Saturday, July 22, 2017

American 1-2-3 at Royal Birkdale after three rounds

Jordan Spieth, leading by three, is just 18 holes

away from his first Open title

 By Josh Berhow
SOUTHPORT, Lancashire — Where do we begin?
For starters, if you didn't shoot under par today at Royal Birkdale, you might as well head to the nearest airport. A565 to Liverpool or Manchester.
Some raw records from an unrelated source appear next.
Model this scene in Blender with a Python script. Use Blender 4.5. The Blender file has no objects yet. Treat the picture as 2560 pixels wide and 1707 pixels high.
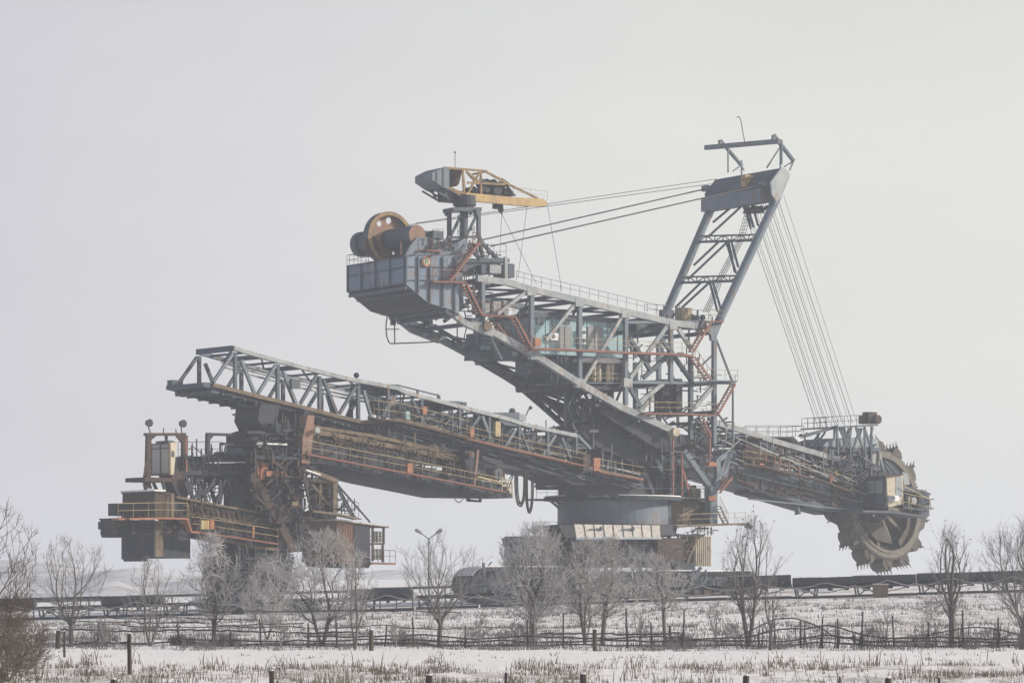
import bpy, bmesh, math, random
from math import sin, cos, pi, radians, atan2, sqrt
from mathutils import Vector, Matrix, noise
C = bpy.context.scene.collection
R = random.Random(7)
# ---------------------------------------------------------------- camera, sky, sun, exposure
FPX, HZ, CAMZ = 7200.0, 1430.0, 2.9
cam_d = bpy.data.cameras.new('camera'); cam = bpy.data.objects.new('camera', cam_d); C.objects.link(cam)
cam.location = (0, 0, CAMZ); cam.rotation_euler = (radians(90), 0, 0)
cam_d.sensor_width = 36; cam_d.lens = FPX/2560*36; cam_d.shift_y = (HZ-853.5)/2560
cam_d.clip_start = 1; cam_d.clip_end = 20000
bpy.context.scene.camera = cam
SUN = Vector((0.99, 0.05, 0)).normalized(); ELEV = radians(21)
w = bpy.data.worlds.new('World'); bpy.context.scene.world = w; w.use_nodes = True
nt = w.node_tree; bg = nt.nodes['Background']; out = nt.nodes['World Output']
sky = nt.nodes.new('ShaderNodeTexSky'); sky.sky_type = 'NISHITA'; sky.sun_disc = False
sky.sun_elevation = ELEV; sky.sun_rotation = atan2(SUN.x, SUN.y); sky.dust_density = 5; sky.air_density = 1.0
nt.links.new(sky.outputs[0], bg.inputs[0]); bg.inputs[1].default_value = 0.14
bg2 = nt.nodes.new('ShaderNodeBackground'); bg2.inputs[1].default_value = 1.08
mx = nt.nodes.new('ShaderNodeMixShader'); 
tcw = nt.nodes.new('ShaderNodeTexCoord'); sx = nt.nodes.new('ShaderNodeSeparateXYZ'); nt.links.new(tcw.outputs['Generated'], sx.inputs[0])
def wmap(o, a, b, c, d):
    r = nt.nodes.new('ShaderNodeMapRange'); nt.links.new(o, r.inputs[0])
    for k, q in zip((1, 2, 3, 4), (a, b, c, d)): r.inputs[k].default_value = q
    return r.outputs[0]
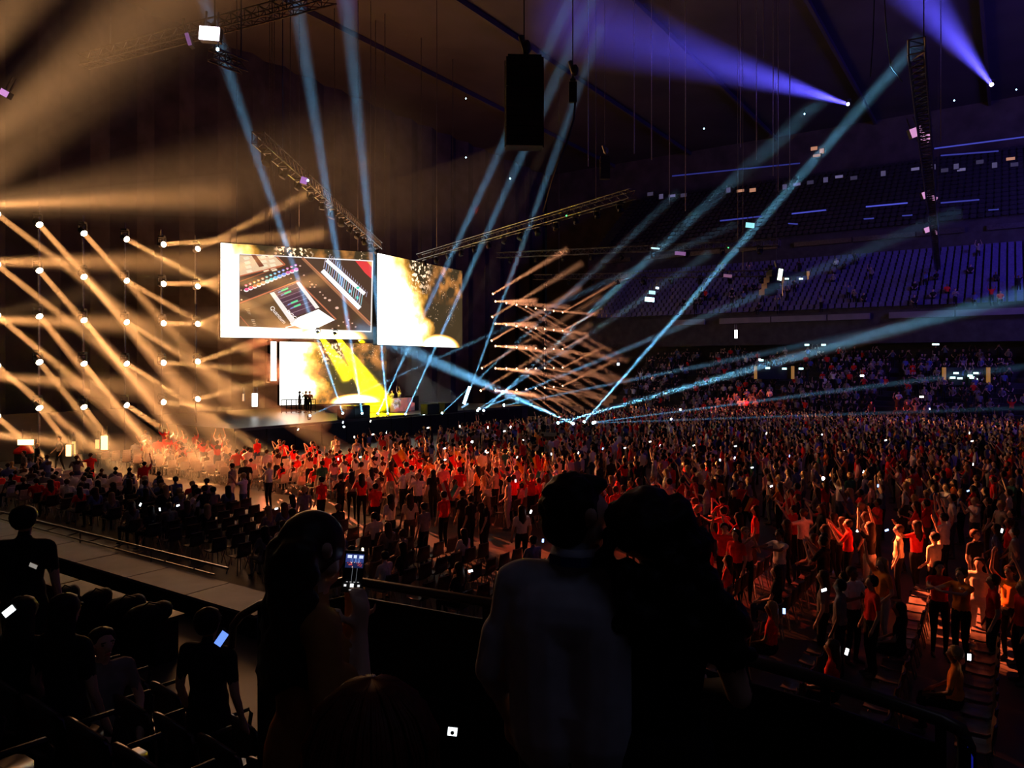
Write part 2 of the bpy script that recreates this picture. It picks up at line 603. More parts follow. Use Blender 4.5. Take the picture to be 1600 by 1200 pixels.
TR = [
    (P(403, 215, 31), P(592, 384, 58.5), .5, 'near side truss descending to the gap between the screens', 12),
    (P(988, 303, 41), P(655, 402, 62), .5, 'side truss running from mid air to the second screen', 13),
    (P(1218, 379, 58), P(778, 399, 74), .5, 'dark cross truss in front of the far stand, upper of two', 9),
    (P(1215, 427, 64), P(835, 433, 78), .5, 'dark cross truss in front of the far stand, lower of two', 9),
    (P(1432, 72, 22.5), P(1467, 436, 80), .45, 'long dark truss hanging over the far floor with pink lamps', 0),
    (P(130, 96, 30), P(520, -8, 27), .45, 'faint truss crossing the top corner above the white floodlight', 0),
    (P(329, 84, 24), P(383, 105, 25), .35, 'short ladder truss glowing orange under the white floodlight', 0),
]
SHORT = ['screen side truss', 'mid air side truss', 'upper cross truss', 'lower cross truss', 'long dangling truss', 'top corner truss', 'orange ladder truss']
ORD9 = ['first', 'second', 'third', 'fourth', 'fifth', 'sixth', 'seventh', 'eighth', 'ninth', 'tenth', 'eleventh', 'twelfth', 'thirteenth']
for k, (a, b_, w, lb, nl) in enumerate(TR):
    truss('truss', a, b_, w, lb)
    for j in range(nl):
        f = (j + .5) / nl
        p = a.lerp(b_, f) + Vector((0, 0, -w / 2 - .42))
        par_can(p, Vector((R.uniform(-.6, .6), R.uniform(-.8, .2), -1)), 'unlit black lamp, %s from the near end of the %s' % (ORD9[j], SHORT[k]), 'lamps under the ' + SHORT[k], R.uniform(.9, 1.25))
    for f in (.12, .88):
        p = a.lerp(b_, f)
        o = link('hoist_chain', MB().tube((0, 0, w / 2), (0, 0, 36 - p.z), .025, 4).mesh('chain', M['steel']), None, p, label='thin hoist chain at the %s end of the %s' % ('near' if f < .5 else 'far', SHORT[k]), cat='chain')


def flood(px, py, Y, w, h, col, st_, label, tilt=0, name='floodlight', yaw=0):
    root = empty(name, P(px, py, Y), label=label, cat='floodlight')
    q = Matrix.Rotation(yaw, 3, 'Z') @ Matrix.Rotation(tilt, 3, 'Y')
    MB().box((0, .14, 0), (w * 1.06, .22, h * 1.08), q).build('housing', M['black'], root)
    MB().box((0, 0, 0), (w, .06, h), q).build('lit_panel', emat('panel_glow', col, st_), root)
    b = MB()
    for sx in (-1, 1):
        b.tube(q @ Vector((sx * w * .3, .1, h / 2)), q @ Vector((sx * w * .3, .1, h / 2 + .5)), .03, 5)
    b.build('bracket', M['steel'], root)
    return root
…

You won't see Jordan Spieth there. He's 18 holes away from winning the third leg of the career grand slam.
On a day when nearly everyone in the field went low — including Branden Grace's historically low 62 — the 23-year-old Spieth (pictured) is still the man to beat at the 146th Open. Spieth shot a "stress-free" (his words) five-under 65 and is 11 under for the first 54 holes. He's three shots clear of playing partner Matt Kuchar, who was two back to begin the day.
This is the fifth time Spieth has held the 54-hole lead at a major but the first time he'll be in the final Sunday pairing at a major since the 2016 Masters, when he lost the lead, and tournament, with a triple-bogey 7 on the 12th hole at Augusta National.
Friday's rain and wind kept the field bunched. But conditions were ideal on moving day. No raincoats, oversized umbrellas or ponchos — or at least not until the final hour of play, when a quick shower hit the area. Before that, there was a soothing breeze, sleeveless shirts and thirsty British golf fans.
The grounds were buzzing. Spectator village looked like the floor of an Adele concert. Twenty-four hours earlier, in that same area, golf fans took cover to escape the rain. On Saturday they laid blankets on the ground and sunbathed.
Shaun Norris, a 35-year-old South African, was the first man out this morning. He shot 65, a harbinger of more low scores to come. Jim "Bones" Mackay, Phil Mickelson's long-time caddie-turned-on-course reporter this week, sensed it, too. He said on the telecast that 62 was very much in play. Hours later Grace signed for 62—the lowest round in men's major championship history.
The boards bled red. Dustin Johnson: 64. Henrik Stenson: 65. Rickie Fowler: 67. And on and on. Forty-three of 62 players posted under-par scores on Saturday.
Spieth, teeing off after Grace set the pace, made the turn in three-under 31, the same as his partner, Kuchar, who despite playing well was unable to gain any ground. He inched closer with a birdie on the par-3 14th to get to eight under, one back. They both birdied 15, but Kuchar suffered a disastrous double bogey on the par-4 16th and fell three behind. His drive found a pot bunker, he blasted out back into the fairway and three-putted. He got one stroke back with a birdie on 17, but Spieth punctuated his round with a long birdie on 18. Kuchar missed his short birdie try.
Grace's 62 broke the long-standing low-scoring mark of 63 in the majors. Johnny Miller shot the first, a final-round eight-under 63 to win the 1973 U.S. Open at Oakmont. It's been matched 30 times since then, most recently by Justin Thomas, who shot 63 at the U.S. Open at Erin Hills last month, which set the major record for relation to par at nine under.
Grace, a 29-year-old South African still in search of his first major title, didn't know how good his round was, even after the final putt had dropped. His caddie, Zack Rasego, had to tell him.
"Zack came up and said, 'You're in the history books,'" Grace said. "And I was like, 'What are you talking about?' So obviously now it makes the day even sweeter."
Grace made the turn in 29. He added birdies on 14, 16 and 17 then parred 18. He started the day four over and 10 shots off the lead. He's now tied for fifth.
"Today was one of those days where we had the conditions," Grace said. "Just trying to shoot a number to try to get myself back in there and have a decent finish for the week. Obviously now the mindset changed a bit.
Austin Connelly and Brooks Koepka are tied for third at five under. Rory McIlroy is nine back and tied for 11th. He started the day well by making birdies on three of the first six holes, but he fell back with a double on 10. He shot 69.

• If Spieth does win, he would become just the second player (joining Jack Nicklaus) to win three legs of the Grand Slam before age 24.
• He would become the youngest champion of The Open since Seve Ballesteros in 1979.
• He would become the first player with 10 US PGA Tour wins including three majors before the age of 24 (Spieth will turn 24 on July 27).
• If Spieth completes the Grand Slam at this year's US PGA Champonship, he would become the youngest Grand Slam winner.